Ide ‘sosialis’ merupakan gagasan yang tumbuh secara alami bagi banyak politisi Muslim, dan seandainya saja Barat tidak ikut campur dengan begitu brutal untuk menggulingkan pemerintah yang berideologi kiri, dan menempatkan sekutu-sekutu fasisnya di puncak takhta, mungkin semua negara-negara Muslim, termasuk Mesir dan Indonesia, akan menjelma menjadi negara sosialis, di bawah kepemimpinan yang moderat dan sekuler.
***
Di masa lalu, para pemimpin Muslim yang tak terhitung jumlahnya berdiri melawan kontrol Barat, dan tokoh-tokoh besar seperti Presiden Indonesia, Soekarno, sangat dekat dengan ideologi Partai Komunis. Sukarno bahkan menjadi pelopor gerakan anti-imperialis global, gerakan Non-Blok, yang ditegaskan selama Konferensi Asia Afrika di Bandung, Indonesia, pada tahun 1955.

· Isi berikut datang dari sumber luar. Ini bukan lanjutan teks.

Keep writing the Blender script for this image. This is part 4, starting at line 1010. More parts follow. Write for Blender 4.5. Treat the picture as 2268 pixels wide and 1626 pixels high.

Hal ini sangat kontras dengan kebanyakan elit konservatif Kristen, yang sebagian besar merupakan penguasa fasis dan kolonialis, yang memonopoli perdagangan dalam lingkaran oligarki.
Bagi penganut imperium kapitalis, maka tentu saja, keberadaan dan popularitas progresif, Marxis, dan pemimpin Muslim yang menguasai Timur Tengah dan Indonesia adalah sesuatu hal yang tidak bisa diterima. Jika para pemimpin menggunakan kekayaan alam untuk meningkatkan kehidupan masyarakat, maka apa yang akan tersisa bagi para kapitalis?
Maka tentu saja, mereka berusaha untuk menghentikan dengan segala cara. Islam harus dipecah belah, dengan menyusupkan ideologi radikal. Atau dengan menyusupkan sosok ‘boneka’ yang tak peduli tentang kesejahteraan rakyat.
***
Hampir semua gerakan radikal dalam tubuh Islam hari ini di seluruh dunia, terikat dengan Wahhabisme, sebuah sekte reaksioner ultra-konservatif Islam, yang mengendalikan kehidupan politik Arab Saudi, Qatar dan sekutu setia Barat lainnya di negara-negara Teluk.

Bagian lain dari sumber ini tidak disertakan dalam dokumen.